» Instruction
In the material below, identify each line bearing the word "from". Reproduce those lines.

Start Data excerpt

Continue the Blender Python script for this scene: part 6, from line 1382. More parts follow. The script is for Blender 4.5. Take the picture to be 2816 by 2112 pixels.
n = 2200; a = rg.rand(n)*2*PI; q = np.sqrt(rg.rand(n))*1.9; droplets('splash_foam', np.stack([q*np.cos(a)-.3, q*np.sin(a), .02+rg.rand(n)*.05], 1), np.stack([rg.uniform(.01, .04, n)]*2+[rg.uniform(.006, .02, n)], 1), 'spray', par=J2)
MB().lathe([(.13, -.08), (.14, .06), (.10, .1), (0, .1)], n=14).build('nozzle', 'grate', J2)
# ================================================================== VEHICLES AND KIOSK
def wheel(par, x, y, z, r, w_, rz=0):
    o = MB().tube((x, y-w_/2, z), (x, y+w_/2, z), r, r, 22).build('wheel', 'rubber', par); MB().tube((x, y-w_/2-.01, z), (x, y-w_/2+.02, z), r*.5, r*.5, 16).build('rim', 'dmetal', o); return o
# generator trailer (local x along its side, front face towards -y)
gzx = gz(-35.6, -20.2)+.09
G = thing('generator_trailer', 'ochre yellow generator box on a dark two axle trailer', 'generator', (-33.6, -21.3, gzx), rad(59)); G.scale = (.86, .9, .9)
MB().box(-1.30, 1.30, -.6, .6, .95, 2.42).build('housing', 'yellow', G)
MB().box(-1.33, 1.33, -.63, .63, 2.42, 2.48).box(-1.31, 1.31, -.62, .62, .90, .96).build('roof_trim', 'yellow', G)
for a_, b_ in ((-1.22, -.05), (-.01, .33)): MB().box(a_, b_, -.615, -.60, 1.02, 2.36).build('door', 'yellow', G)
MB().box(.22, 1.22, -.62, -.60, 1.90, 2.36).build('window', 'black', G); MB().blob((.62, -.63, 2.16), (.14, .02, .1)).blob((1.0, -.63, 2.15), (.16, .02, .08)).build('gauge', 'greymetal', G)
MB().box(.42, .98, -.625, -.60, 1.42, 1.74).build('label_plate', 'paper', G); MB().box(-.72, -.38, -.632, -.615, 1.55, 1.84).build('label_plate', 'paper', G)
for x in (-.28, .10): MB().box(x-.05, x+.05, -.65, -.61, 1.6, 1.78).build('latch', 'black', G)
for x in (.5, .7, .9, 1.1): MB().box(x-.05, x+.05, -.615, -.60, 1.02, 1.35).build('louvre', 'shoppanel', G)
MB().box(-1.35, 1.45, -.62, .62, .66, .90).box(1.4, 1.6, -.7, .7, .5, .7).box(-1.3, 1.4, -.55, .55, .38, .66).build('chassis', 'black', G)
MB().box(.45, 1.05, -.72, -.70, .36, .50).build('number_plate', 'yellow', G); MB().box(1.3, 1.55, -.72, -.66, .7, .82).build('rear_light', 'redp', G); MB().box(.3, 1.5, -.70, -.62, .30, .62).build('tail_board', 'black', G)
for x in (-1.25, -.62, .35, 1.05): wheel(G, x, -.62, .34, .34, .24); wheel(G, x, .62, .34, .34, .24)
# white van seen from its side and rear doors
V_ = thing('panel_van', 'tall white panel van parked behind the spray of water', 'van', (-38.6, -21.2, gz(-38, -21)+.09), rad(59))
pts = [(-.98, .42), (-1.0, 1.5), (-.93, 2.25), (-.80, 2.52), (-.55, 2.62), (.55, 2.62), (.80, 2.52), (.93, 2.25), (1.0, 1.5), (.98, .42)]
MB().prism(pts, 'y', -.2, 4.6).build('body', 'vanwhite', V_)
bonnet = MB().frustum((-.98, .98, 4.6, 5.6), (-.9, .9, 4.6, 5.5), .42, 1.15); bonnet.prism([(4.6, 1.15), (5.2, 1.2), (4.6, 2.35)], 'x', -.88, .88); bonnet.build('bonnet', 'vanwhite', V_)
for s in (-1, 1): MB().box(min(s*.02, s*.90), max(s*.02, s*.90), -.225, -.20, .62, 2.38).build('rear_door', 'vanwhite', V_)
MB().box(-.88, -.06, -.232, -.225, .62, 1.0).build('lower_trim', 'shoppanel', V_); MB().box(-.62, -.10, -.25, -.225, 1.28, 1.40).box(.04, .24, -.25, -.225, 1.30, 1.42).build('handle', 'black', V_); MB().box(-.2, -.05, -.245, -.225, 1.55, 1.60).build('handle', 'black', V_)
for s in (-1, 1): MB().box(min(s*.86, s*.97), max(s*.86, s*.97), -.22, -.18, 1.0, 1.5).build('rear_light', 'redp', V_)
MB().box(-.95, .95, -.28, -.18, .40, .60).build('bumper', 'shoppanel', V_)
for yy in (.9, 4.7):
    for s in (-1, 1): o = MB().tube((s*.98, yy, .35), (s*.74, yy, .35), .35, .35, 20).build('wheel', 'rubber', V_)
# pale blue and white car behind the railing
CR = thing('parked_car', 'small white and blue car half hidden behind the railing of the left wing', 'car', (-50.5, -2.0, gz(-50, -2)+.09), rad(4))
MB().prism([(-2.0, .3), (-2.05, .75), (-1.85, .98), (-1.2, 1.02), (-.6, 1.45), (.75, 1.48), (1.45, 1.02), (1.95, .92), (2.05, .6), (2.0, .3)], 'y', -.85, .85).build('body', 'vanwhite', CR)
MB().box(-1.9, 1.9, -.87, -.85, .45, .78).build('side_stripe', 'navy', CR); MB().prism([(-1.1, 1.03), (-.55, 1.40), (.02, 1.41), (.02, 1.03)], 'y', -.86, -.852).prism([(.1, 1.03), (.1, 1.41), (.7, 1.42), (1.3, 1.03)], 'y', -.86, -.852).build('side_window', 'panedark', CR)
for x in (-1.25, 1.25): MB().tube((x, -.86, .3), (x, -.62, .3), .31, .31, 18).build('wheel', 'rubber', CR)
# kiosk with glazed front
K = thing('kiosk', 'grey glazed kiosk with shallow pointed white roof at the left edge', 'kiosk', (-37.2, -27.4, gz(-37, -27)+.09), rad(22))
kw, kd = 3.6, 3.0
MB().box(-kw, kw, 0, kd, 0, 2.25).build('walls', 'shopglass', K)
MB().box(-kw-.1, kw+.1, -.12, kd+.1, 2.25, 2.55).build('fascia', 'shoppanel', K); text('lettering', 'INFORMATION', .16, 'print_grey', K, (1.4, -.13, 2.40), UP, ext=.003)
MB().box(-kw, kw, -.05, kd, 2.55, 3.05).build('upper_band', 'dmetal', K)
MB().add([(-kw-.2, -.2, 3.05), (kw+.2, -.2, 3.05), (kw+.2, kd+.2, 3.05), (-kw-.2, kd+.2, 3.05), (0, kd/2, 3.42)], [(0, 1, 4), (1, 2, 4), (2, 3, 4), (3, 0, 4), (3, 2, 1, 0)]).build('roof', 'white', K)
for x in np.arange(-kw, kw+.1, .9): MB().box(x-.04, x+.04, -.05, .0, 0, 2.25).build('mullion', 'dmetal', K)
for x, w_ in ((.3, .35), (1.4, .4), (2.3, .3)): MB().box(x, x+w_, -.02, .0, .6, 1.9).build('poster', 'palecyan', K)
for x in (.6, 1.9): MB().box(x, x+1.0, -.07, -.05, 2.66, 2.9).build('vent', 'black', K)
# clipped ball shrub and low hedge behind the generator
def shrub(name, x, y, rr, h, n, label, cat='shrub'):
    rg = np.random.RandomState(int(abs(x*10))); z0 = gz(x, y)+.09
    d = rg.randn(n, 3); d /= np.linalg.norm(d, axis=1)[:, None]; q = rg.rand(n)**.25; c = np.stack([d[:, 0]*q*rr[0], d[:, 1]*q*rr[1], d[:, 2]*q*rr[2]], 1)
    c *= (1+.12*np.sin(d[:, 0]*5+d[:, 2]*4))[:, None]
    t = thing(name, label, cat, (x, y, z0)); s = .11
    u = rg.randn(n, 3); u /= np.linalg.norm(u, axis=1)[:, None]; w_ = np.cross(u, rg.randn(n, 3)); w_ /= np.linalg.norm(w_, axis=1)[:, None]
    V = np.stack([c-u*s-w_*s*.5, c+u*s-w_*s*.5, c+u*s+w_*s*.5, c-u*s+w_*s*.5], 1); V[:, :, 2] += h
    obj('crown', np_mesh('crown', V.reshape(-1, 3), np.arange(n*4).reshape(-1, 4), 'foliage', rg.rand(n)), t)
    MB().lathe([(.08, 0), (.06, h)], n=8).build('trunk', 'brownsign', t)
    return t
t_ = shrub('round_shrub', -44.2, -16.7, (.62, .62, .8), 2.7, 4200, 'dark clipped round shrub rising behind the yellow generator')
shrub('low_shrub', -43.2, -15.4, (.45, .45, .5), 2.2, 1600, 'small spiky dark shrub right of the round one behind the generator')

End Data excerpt

» Response below
Continue the Blender Python script for this scene: part 6, from line 1382. More parts follow. The script is for Blender 4.5. Take the picture to be 2816 by 2112 pixels.
# white van seen from its side and rear doors